The Fed has won its 'war' against inflation. Now it needs to stop hiking interest rates, JP Morgan analyst says


“This is a war that they [the Federal Reserve] have won and now they are in danger of tipping the economy into recession and making the fiscal problem worse, so I wish they would be done.”” — JPMorgan Asset Management Chief Global Strategist David Kelly A top global markets strategist for JPMorgan Chase & Co.’s asset-management business said the Federal Reserve should quit hiking interest rates before it breaks the U.S. economy. 


The Fed has won its “war” against inflation, said JPMorgan Asset Management Chief Global Strategist David Kelly during an interview on Bloomberg News Thursday. And as a result, it should reconsider further rate hikes. However, Kelly said he doesn’t expect the central bank to change course any time soon, he said. Kelly noted that the market expects more rate hikes in February and beyond. 

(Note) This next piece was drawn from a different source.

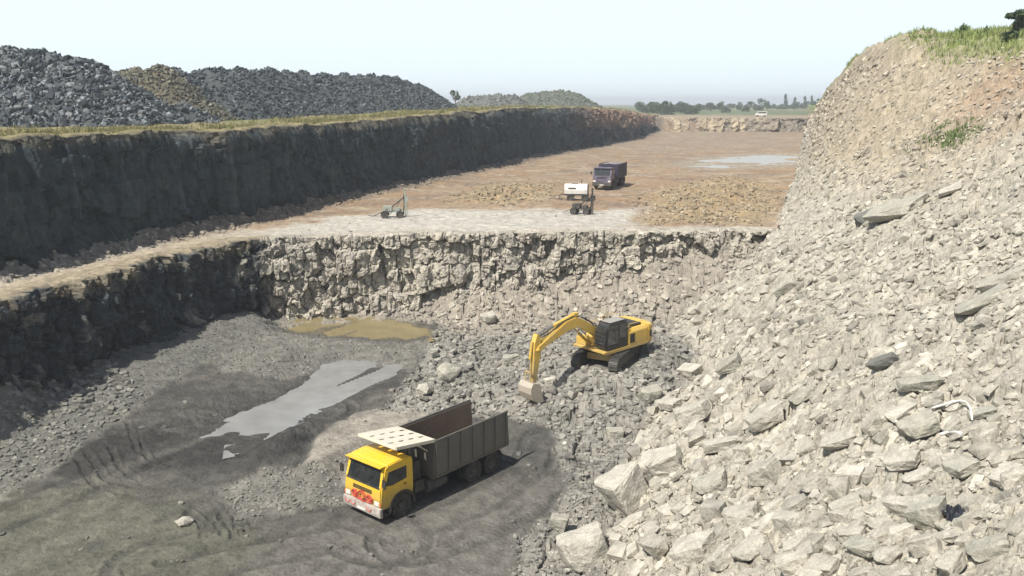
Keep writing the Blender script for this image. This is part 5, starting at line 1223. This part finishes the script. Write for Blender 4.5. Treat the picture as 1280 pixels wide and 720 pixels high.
# ------------------------------------------------------------------ litter on the bank, dark sheet standing in for a shadow
def strip(pix, r, name, label, cat, mat):
    q = []
    for (u0, v0), (u1, v1) in zip(pix[:-1], pix[1:]):
        for k in range(4): f = k / 4; p, t = hit(u0 + (u1 - u0) * f, v0 + (v1 - v0) * f); q.append(np.array((p[0], p[1], p[2] + .26)))
    p, t = hit(*pix[-1]); q.append(np.array((p[0], p[1], p[2] + .26))); q = np.array(q)
    for _ in range(2): q[1:-1] = .25 * q[:-2] + .5 * q[1:-1] + .25 * q[2:]
    m = MB(); o0 = Vector(q[0]); m.tube([Vector(p) - o0 for p in q], [r * (.6 + .5 * abs(math.sin(i))) for i in range(len(q))], 7); o = m.build(name, mat, None, 0, smooth=True); o.location = o0; tag(o, label, cat)
strip([(1162, 521), (1185, 514), (1205, 511), (1212, 520), (1214, 536)], .036, 'plastic_pipe', 'longer bent white plastic strip on the rubble bank', 'plastic strip', M_wht)
strip([(1111, 524), (1115, 533), (1122, 541)], .06, 'plastic_pipe', 'short white plastic scrap left of the longer white strip', 'plastic strip', M_wht)
strip([(1174, 553), (1190, 551), (1201, 553)], .055, 'plastic_pipe', 'short flat white scrap just below the longer white strip', 'plastic strip', M_wht)
def add_shadow_sheet():  # added dark sheet in place of the shadow behind the grey block
    p, t = hit(1196, 648); n = 14; r = np.random.default_rng(4); V = []; F = []
    for i in range(n):
        for j in range(n):
            a, b = i / (n - 1) - .5, j / (n - 1) - .5; z = .12 + .14 * math.sin(i * 1.3 + j * .7) * math.cos(j * 1.1) + r.uniform(-.03, .03) - .5 * (a * a + b * b)
            V.append((a * .55 + r.uniform(-.02, .02), b * .75 + r.uniform(-.02, .02), z))
    for i in range(n - 1):
        for j in range(n - 1): F.append((i * n + j, (i + 1) * n + j, (i + 1) * n + j + 1, i * n + j + 1))
    m, t_, b_ = new_mat('shadow_black'); b_.inputs['Base Color'].default_value = (.02, .022, .03, 1); b_.inputs['Roughness'].default_value = .35
    o = mesh_obj('shadow_sheet', V, F, m); sm = o.modifiers.new('thick', 'SOLIDIFY'); sm.thickness = .01; o.location = p + np.array((0, 0, .08)); tag(o, 'crumpled black sheet standing in for the shadow beside a grey block, below the white strips', 'plastic sheet')
rag()

# ------------------------------------------------------------------ haze
HAZE = 0.0006
m = bpy.data.materials.new('haze_air'); t = nt(m); t.nodes.clear(); o_ = t.nodes.new('ShaderNodeOutputMaterial'); pv = t.nodes.new('ShaderNodeVolumePrincipled')
pv.inputs['Color'].default_value = (.93, .96, 1.0, 1); pv.inputs['Density'].default_value = HAZE; pv.inputs['Anisotropy'].default_value = .2
t.links.new(pv.outputs[0], o_.inputs['Volume'])
b = MB(); b.box(-2700, 2700, -2700, 2700, -21.5, 15); hz = b.build('haze', m, None, 0); tag(hz, kind='stuff')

Futures markets expect the Fed to hike its policy interest rate by 25 basis points at its upcoming meeting in February, while also pricing in a high likelihood of another 25 basis point hike in March. See: Stock market lifted as traders bet on downshift in size of Fed rate hikes U.S. inflation slowed for a sixth straight month in December on a year-over-year basis, the CPI data showed. The index also showed the first monthly monthly decline in the cost of living in two-and-a-half years. Kelly isn’t alone in hoping the Fed would pivot its policy. Billionaires including Elon Musk and Barry Sternlicht have urged the Fed to reconsider more rate hikes. Wharton professor Jeremy Siegel has said the central bank is making a mistake. 


JPMorgan released its fourth-quarter earnings on Friday, and its shares JPM, -0.10% declined in premarket trading even as its results surpassed Wall Street’s expectations. CEO Jamie Dimon dialed back his warnings about a looming recession in a statement released with the bank’s earnings, but the outlook for the economy still looks uncertain, he said. “The U.S. economy currently remains strong, with consumers still spending excess cash and businesses healthy,” Dimon said in a statement released along with the bank’s earnings. “However, we still do not know the ultimate effect of the headwinds coming from geopolitical tensions including the war in Ukraine, the vulnerable state of energy and food supplies, persistent inflation that is eroding purchasing power and has pushed interest rates higher, and the unprecedented quantitative tightening.” The bank also revealed that it has increased its loan-loss reserves in anticipation of more loan defaults as interest rates rise.